───── DATA EXCERPT ─────

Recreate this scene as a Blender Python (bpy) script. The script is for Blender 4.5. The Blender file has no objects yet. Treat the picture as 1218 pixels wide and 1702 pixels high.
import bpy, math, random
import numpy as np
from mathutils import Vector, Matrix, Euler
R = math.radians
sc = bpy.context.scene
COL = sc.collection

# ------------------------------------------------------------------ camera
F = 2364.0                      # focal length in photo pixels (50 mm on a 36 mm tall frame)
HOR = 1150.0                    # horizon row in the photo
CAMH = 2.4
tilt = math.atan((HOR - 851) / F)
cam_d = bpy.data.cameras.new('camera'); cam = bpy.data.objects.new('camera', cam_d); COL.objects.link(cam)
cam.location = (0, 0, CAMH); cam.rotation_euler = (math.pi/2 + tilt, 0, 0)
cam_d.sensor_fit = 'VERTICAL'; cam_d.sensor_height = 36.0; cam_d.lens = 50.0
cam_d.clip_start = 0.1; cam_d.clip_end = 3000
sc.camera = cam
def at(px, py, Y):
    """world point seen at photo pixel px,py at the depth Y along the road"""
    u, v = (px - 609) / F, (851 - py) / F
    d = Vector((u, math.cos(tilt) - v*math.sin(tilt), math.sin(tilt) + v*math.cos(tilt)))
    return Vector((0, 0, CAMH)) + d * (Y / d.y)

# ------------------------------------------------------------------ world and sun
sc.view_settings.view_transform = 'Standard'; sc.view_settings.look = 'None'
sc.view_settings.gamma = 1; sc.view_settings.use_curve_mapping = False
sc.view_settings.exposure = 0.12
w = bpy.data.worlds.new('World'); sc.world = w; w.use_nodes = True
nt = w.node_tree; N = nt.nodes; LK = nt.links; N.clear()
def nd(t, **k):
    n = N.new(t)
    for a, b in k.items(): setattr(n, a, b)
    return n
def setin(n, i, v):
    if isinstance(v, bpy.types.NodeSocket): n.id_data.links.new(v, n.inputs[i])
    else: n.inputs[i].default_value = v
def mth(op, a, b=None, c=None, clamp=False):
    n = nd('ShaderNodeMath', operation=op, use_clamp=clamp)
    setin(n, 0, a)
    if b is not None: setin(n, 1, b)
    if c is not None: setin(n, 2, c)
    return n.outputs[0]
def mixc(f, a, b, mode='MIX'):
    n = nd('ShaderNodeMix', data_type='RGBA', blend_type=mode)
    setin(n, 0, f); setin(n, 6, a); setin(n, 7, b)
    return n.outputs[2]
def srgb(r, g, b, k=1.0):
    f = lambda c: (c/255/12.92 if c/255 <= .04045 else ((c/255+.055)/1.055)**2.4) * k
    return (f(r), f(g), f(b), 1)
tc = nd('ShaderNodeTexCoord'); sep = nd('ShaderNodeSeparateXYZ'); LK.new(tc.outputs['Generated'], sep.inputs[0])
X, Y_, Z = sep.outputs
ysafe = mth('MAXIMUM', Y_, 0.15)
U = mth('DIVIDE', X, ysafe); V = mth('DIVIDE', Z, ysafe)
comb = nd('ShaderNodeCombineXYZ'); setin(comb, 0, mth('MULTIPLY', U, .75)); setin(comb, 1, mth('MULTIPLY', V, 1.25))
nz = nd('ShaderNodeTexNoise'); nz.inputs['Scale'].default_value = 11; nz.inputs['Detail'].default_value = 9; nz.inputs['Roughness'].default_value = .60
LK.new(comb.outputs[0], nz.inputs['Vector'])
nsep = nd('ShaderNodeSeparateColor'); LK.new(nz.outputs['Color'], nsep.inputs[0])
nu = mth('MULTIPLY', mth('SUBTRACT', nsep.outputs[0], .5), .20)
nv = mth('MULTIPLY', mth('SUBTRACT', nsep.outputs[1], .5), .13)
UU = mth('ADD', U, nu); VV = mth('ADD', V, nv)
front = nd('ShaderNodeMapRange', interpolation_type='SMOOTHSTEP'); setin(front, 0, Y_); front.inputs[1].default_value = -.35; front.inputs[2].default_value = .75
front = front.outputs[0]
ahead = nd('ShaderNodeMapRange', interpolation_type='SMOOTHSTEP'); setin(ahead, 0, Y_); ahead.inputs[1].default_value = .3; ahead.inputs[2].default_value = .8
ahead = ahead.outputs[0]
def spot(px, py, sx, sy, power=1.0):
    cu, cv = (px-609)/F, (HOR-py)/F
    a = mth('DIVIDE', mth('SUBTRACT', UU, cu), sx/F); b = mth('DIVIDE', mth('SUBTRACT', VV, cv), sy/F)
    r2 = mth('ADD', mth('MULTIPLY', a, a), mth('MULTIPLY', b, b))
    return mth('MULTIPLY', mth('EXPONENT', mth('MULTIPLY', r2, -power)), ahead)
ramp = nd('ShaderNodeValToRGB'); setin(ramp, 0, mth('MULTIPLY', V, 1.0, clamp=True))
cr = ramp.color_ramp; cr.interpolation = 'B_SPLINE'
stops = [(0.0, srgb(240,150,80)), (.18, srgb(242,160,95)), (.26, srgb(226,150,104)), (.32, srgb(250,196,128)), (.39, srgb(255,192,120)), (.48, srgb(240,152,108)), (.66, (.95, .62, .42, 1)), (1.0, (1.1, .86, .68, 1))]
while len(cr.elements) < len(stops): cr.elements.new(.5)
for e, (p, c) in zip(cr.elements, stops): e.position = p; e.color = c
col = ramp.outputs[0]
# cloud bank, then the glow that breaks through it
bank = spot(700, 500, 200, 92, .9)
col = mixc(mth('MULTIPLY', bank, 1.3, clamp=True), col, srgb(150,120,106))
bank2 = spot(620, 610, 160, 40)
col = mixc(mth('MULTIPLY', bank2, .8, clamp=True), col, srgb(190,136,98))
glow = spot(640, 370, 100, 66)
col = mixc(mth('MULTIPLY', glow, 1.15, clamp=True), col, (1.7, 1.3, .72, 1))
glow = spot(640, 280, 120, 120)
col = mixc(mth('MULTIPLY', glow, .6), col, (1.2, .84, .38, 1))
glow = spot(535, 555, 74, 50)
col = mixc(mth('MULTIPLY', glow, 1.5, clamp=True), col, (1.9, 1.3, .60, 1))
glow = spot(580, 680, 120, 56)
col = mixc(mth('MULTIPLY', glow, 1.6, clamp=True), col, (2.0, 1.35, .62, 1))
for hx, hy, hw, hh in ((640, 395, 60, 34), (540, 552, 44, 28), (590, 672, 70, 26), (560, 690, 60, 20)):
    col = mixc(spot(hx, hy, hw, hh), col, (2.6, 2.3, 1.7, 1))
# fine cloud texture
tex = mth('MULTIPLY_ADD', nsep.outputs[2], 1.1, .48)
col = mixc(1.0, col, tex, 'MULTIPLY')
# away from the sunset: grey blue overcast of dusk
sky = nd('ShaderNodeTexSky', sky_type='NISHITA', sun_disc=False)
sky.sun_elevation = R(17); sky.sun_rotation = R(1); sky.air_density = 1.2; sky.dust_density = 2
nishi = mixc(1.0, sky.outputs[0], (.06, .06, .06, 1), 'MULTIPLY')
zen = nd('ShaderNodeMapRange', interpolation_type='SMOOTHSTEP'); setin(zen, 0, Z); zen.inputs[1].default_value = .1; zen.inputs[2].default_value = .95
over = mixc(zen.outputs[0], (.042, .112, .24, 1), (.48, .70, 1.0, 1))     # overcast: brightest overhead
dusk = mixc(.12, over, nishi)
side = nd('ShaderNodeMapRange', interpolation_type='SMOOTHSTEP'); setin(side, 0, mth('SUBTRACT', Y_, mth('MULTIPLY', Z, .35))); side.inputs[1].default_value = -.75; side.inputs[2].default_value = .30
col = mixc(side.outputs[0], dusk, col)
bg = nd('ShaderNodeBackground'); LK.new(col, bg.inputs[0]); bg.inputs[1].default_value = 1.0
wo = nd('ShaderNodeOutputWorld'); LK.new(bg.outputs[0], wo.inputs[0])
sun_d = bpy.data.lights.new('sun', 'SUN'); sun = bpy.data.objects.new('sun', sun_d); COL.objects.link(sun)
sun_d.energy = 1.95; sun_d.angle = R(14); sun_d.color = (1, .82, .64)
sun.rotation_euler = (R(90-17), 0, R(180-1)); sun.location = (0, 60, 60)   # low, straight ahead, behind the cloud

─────

• **PROBLEM DESCRIPTION**:
From the first line above through the line that contains "return Vector((0, 0, CAMH))", quote each line exactly. Output nothing more.

• **EXERCISE RESPONSE**:
Recreate this scene as a Blender Python (bpy) script. The script is for Blender 4.5. The Blender file has no objects yet. Treat the picture as 1218 pixels wide and 1702 pixels high.
import bpy, math, random
import numpy as np
from mathutils import Vector, Matrix, Euler
R = math.radians
sc = bpy.context.scene
COL = sc.collection

# ------------------------------------------------------------------ camera
F = 2364.0                      # focal length in photo pixels (50 mm on a 36 mm tall frame)
HOR = 1150.0                    # horizon row in the photo
CAMH = 2.4
tilt = math.atan((HOR - 851) / F)
cam_d = bpy.data.cameras.new('camera'); cam = bpy.data.objects.new('camera', cam_d); COL.objects.link(cam)
cam.location = (0, 0, CAMH); cam.rotation_euler = (math.pi/2 + tilt, 0, 0)
cam_d.sensor_fit = 'VERTICAL'; cam_d.sensor_height = 36.0; cam_d.lens = 50.0
cam_d.clip_start = 0.1; cam_d.clip_end = 3000
sc.camera = cam
def at(px, py, Y):
    """world point seen at photo pixel px,py at the depth Y along the road"""
    u, v = (px - 609) / F, (851 - py) / F
    d = Vector((u, math.cos(tilt) - v*math.sin(tilt), math.sin(tilt) + v*math.cos(tilt)))
    return Vector((0, 0, CAMH)) + d * (Y / d.y)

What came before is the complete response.